As with Gusinsky, there were multiple motives in going after Khodorkovsky. I don’t doubt that some people simply want to get their hands on Yukos assets. Second, there is the aim of delegitimizing oligarchs as a class. Third, there are aims related to the election campaign— blocking the support that oligarchs give to opposition parties and showing that Putin is man of the people taking on so-called malefactors of great wealth. You know, Russian elections almost always involve a spike in factional struggle of this kind.

Is there any doubt that these oligarchs violated laws to get so rich?

You could build a legal case of some sort against virtually any of the leading Russian businessmen. Now, whether they are guilty of the specific things they are charged with is much harder to say, but a lot of Russians may not care. The logic is, they’ve got to be guilty of something.

Incidentally, Yukos spokesmen have, for some months now, been saying the prosecutors are clearly having trouble coming up with plausible charges. That’s why it’s taking so long, and why there are so many efforts to intimidate Khodorkovsky, his associates, and even his family. The investigator’s visit to the school that Khodorkovsky’s daughter attends was read that way by many people. It had a crude Soviet menace to it: “We can put our hands on your kids any time we want.”

What impact is this going to have with Putin’s relations with the Bush administration?

It has to make the administration uneasy, because they have staked a lot on both Putin and Khodorkosvky. Putin is supposed to be a buddy of the president, but this isn’t the kind of buddy you want to have. As for Khodorkovsky, he has been a hero and essential figure in one of the main areas of Russian-American cooperation in the past two years— and that’s the effort to make the two countries so-called strategic energy partners. Khodorkovsky and some of his fellow oligarchs proposed a privately owned and managed pipeline to increase Russian oil exports to the United States, and the administration has supported the effort enthusiastically. It’s a definite downer to have one of the leading figures of this project in jail.

And American companies were looking to buy into Yukos in a big way, right?

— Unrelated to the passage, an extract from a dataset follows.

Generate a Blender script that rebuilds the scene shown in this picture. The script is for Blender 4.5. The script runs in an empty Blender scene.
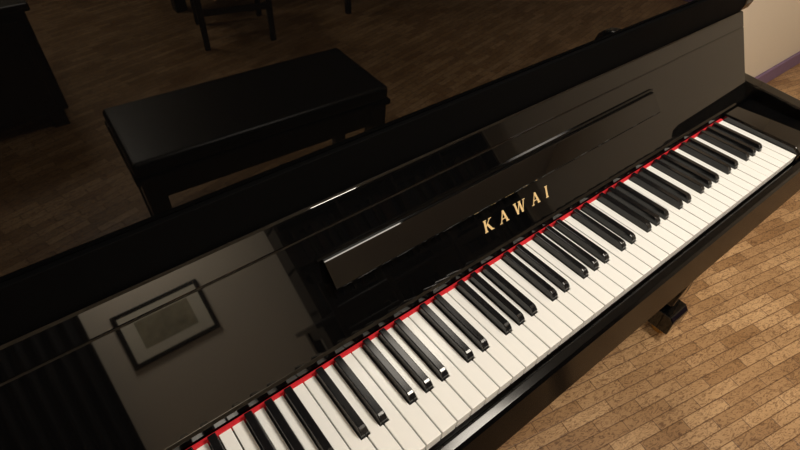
import bpy, math, random
from mathutils import Matrix, Vector, Euler
random.seed(4)
KZ=0.74

# ---------------------------------------------------------------- materials
def mat(name,base=(.5,.5,.5),rough=.5,metal=0,ior=1.5,noise=None,bump=0,coat=0):
    m=bpy.data.materials.new(name);m.use_nodes=True
    nt=m.node_tree;b=nt.nodes['Principled BSDF']
    b.inputs['Base Color'].default_value=(*base,1);b.inputs['Roughness'].default_value=rough
    b.inputs['Metallic'].default_value=metal;b.inputs['IOR'].default_value=ior
    b.inputs['Coat Weight'].default_value=coat
    if noise:
        tc=nt.nodes.new('ShaderNodeTexCoord');n=nt.nodes.new('ShaderNodeTexNoise');n.inputs['Scale'].default_value=noise[0]
        n.inputs['Detail'].default_value=4
        nt.links.new(tc.outputs['Object'],n.inputs['Vector'])
        mr=nt.nodes.new('ShaderNodeMix');mr.data_type='RGBA'
        mr.inputs['A'].default_value=(*[c*(1-noise[1]) for c in base],1);mr.inputs['B'].default_value=(*[min(1,c*(1+noise[1])) for c in base],1)
        nt.links.new(n.outputs['Fac'],mr.inputs['Factor']);nt.links.new(mr.outputs['Result'],b.inputs['Base Color'])
        if bump:
            bp=nt.nodes.new('ShaderNodeBump');bp.inputs['Strength'].default_value=bump;bp.inputs['Distance'].default_value=.002
            nt.links.new(n.outputs['Fac'],bp.inputs['Height']);nt.links.new(bp.outputs['Normal'],b.inputs['Normal'])
    return m
def lacquer(name,r0,r1,ior=1.6,base=(.002,.002,.0022)):
    m=mat(name,base,.02,ior=ior)
    nt=m.node_tree;b=nt.nodes['Principled BSDF']
    tc=nt.nodes.new('ShaderNodeTexCoord');n=nt.nodes.new('ShaderNodeTexNoise');n.inputs['Scale'].default_value=7;n.inputs['Detail'].default_value=6
    nt.links.new(tc.outputs['Object'],n.inputs['Vector'])
    mr=nt.nodes.new('ShaderNodeMapRange');mr.inputs['To Min'].default_value=r0;mr.inputs['To Max'].default_value=r1
    nt.links.new(n.outputs['Fac'],mr.inputs['Value']);nt.links.new(mr.outputs['Result'],b.inputs['Roughness'])
    return m
LAC=lacquer('black_lacquer',.0,.03,1.55)
FALLM=lacquer('fallboard_lacquer',.0,.05,1.6)
SATIN=lacquer('satin_black_lacquer',.10,.18,1.33)
MATTE=lacquer('matte_black_paint',.5,.6,1.1)
KEYW=mat('white_key_acrylic',(.89,.90,.89),.2,noise=(3,.02))
KEYB=mat('black_key_resin',(.006,.006,.007),.17,noise=(30,.2))
FELT=mat('red_felt',(.60,.014,.024),.95,noise=(400,.25),bump=.5)
GOLD=mat('gold_inlay',(.86,.64,.32),.4,metal=.1,noise=(50,.1))
BRASS=mat('brass',(.8,.58,.25),.25,metal=1,noise=(20,.1))
VINYL=mat('black_vinyl',(.006,.0055,.0055),.3,noise=(200,.2),bump=.2)
DARKW=mat('dark_wood',(.012,.008,.006),.3,noise=(14,.4))

def wood_floor():
    m=bpy.data.materials.new('parquet_floor');m.use_nodes=True;nt=m.node_tree;b=nt.nodes['Principled BSDF'];L=nt.links
    tc=nt.nodes.new('ShaderNodeTexCoord');mp=nt.nodes.new('ShaderNodeMapping');mp.inputs['Rotation'].default_value=(0,0,math.radians(12))
    L.new(tc.outputs['Object'],mp.inputs['Vector'])
    br=nt.nodes.new('ShaderNodeTexBrick');br.inputs['Scale'].default_value=1
    br.inputs['Brick Width'].default_value=.15;br.inputs['Row Height'].default_value=.033;br.inputs['Mortar Size'].default_value=.0020
    br.inputs['Mortar Smooth'].default_value=.8;br.inputs['Bias'].default_value=0
    br.inputs['Color1'].default_value=(.37,.215,.10,1);br.inputs['Color2'].default_value=(.64,.425,.235,1);br.inputs['Mortar'].default_value=(.19,.10,.045,1)
    L.new(mp.outputs['Vector'],br.inputs['Vector'])
    mp2=nt.nodes.new('ShaderNodeMapping');mp2.inputs['Scale'].default_value=(30,75,1);L.new(mp.outputs['Vector'],mp2.inputs['Vector'])
    n=nt.nodes.new('ShaderNodeTexNoise');n.inputs['Scale'].default_value=1.3;n.inputs['Detail'].default_value=9;n.inputs['Roughness'].default_value=.7;n.inputs['Distortion'].default_value=2.2
    L.new(mp2.outputs['Vector'],n.inputs['Vector'])
    cr=nt.nodes.new('ShaderNodeValToRGB');cr.color_ramp.elements[0].position=.40;cr.color_ramp.elements[0].color=(.32,.23,.16,1);cr.color_ramp.elements[1].position=.52;cr.color_ramp.elements[1].color=(1.05,1.03,.98,1)
    L.new(n.outputs['Fac'],cr.inputs['Fac'])
    mx=nt.nodes.new('ShaderNodeMix');mx.data_type='RGBA';mx.blend_type='MULTIPLY';mx.inputs['Factor'].default_value=.82
    L.new(br.outputs['Color'],mx.inputs['A']);L.new(cr.outputs['Color'],mx.inputs['B'])
    n3=nt.nodes.new('ShaderNodeTexNoise');n3.inputs['Scale'].default_value=5;n3.inputs['Detail'].default_value=3;L.new(mp.outputs['Vector'],n3.inputs['Vector'])
    cr3=nt.nodes.new('ShaderNodeValToRGB');cr3.color_ramp.elements[0].position=.3;cr3.color_ramp.elements[0].color=(.74,.69,.62,1);cr3.color_ramp.elements[1].position=.7;cr3.color_ramp.elements[1].color=(1,1,1,1)
    L.new(n3.outputs['Fac'],cr3.inputs['Fac'])
    mx3=nt.nodes.new('ShaderNodeMix');mx3.data_type='RGBA';mx3.blend_type='MULTIPLY';mx3.inputs['Factor'].default_value=1
    L.new(mx.outputs['Result'],mx3.inputs['A']);L.new(cr3.outputs['Color'],mx3.inputs['B']);L.new(mx3.outputs['Result'],b.inputs['Base Color'])
    b.inputs['Roughness'].default_value=.4
    bp=nt.nodes.new('ShaderNodeBump');bp.inputs['Strength'].default_value=.4;bp.inputs['Distance'].default_value=.002
    L.new(br.outputs['Fac'],bp.inputs['Height']);bp.invert=True;L.new(bp.outputs['Normal'],b.inputs['Normal'])
    return m
WALL=mat('painted_wall',(.80,.72,.60),.8,noise=(60,.02),bump=.1)
PURP=mat('purple_trim',(.20,.13,.24),.5,noise=(20,.15))
CEIL=mat('ceiling_paint',(.8,.78,.74),.9,noise=(10,.03))

# ---------------------------------------------------------------- helpers
def link(o,parent=None,m=None):
    bpy.context.scene.collection.objects.link(o)
    if parent: o.parent=parent
    if m: o.data.materials.append(m)
    return o
def empty(n,loc=(0,0,0)):
    e=bpy.data.objects.new(n,None);e.location=loc;bpy.context.scene.collection.objects.link(e);return e
def mesh_obj(n,verts,faces,m,parent=None,bevel=0,seg=2,smooth=False):
    me=bpy.data.meshes.new(n);me.from_pydata([tuple(v) for v in verts],[],faces);me.update()
    o=bpy.data.objects.new(n,me);link(o,parent,m)
    import bmesh
    bm=bmesh.new();bm.from_mesh(me);bmesh.ops.recalc_face_normals(bm,faces=bm.faces);bm.to_mesh(me);bm.free()
    if smooth:
        for f in me.polygons:f.use_smooth=True
    if bevel:
        b=o.modifiers.new('b','BEVEL');b.width=bevel;b.segments=seg;b.limit_method='ANGLE'
    return o
class MB:
    def __init__(s): s.v=[];s.f=[]
    def hexa(s,pts):
        i=len(s.v);s.v+=pts
        s.f+=[(i,i+3,i+2,i+1),(i+4,i+5,i+6,i+7)]+[(i+a,i+(a+1)%4,i+4+(a+1)%4,i+4+a) for a in range(4)]
    def box(s,x0,x1,y0,y1,z0,z1,ins=0):
        s.hexa([(x0,y0,z0),(x1,y0,z0),(x1,y1,z0),(x0,y1,z0),(x0+ins,y0+ins,z1),(x1-ins,y0+ins,z1),(x1-ins,y1-ins,z1),(x0+ins,y1-ins,z1)])
    def prism(s,poly,z0,z1,axis='z'):
        i=len(s.v);n=len(poly)
        for h in (z0,z1):
            for a,b in poly:
                s.v.append((a,b,h) if axis=='z' else ((h,a,b) if axis=='x' else (a,h,b)))
        s.f+=[tuple(range(i+n-1,i-1,-1)),tuple(range(i+n,i+2*n))]+[(i+a,i+(a+1)%n,i+n+(a+1)%n,i+n+a) for a in range(n)]
    def lathe(s,prof,cx,cy,seg=20):
        i=len(s.v);n=len(prof)
        for k in range(seg):
            t=2*math.pi*k/seg
            for r,z in prof: s.v.append((cx+r*math.cos(t),cy+r*math.sin(t),z))
        for k in range(seg):
            k2=(k+1)%seg
            for j in range(n-1): s.f.append((i+k*n+j,i+k2*n+j,i+k2*n+j+1,i+k*n+j+1))
        s.f.append(tuple(i+k*n for k in range(seg)));s.f.append(tuple(i+k*n+n-1 for k in range(seg-1,-1,-1)))
    def obj(s,n,m,parent=None,bevel=0,seg=2,smooth=False): return mesh_obj(n,s.v,s.f,m,parent,bevel,seg,smooth)
def boxo(n,x0,x1,y0,y1,z0,z1,m,parent=None,bevel=0,seg=2):
    b=MB();b.box(x0,x1,y0,y1,z0,z1);return b.obj(n,m,parent,bevel,seg)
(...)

Yes, western oil companies have expressed a strong interest in purchasing big positions in Russian oil companies in general. BP led the way early this year, acquiring a 50 percent share in another Russian oil company. Recently Exxon-Mobil and Chevron-Texaco have talked about acquiring a stake in Yukos. It is hard to imagine discussions of that sort going forward now. No American oil executive wants to have to explain that the company’s stock is down because he sank too much money in a partnership with some Russian oilman that Putin slapped in jail.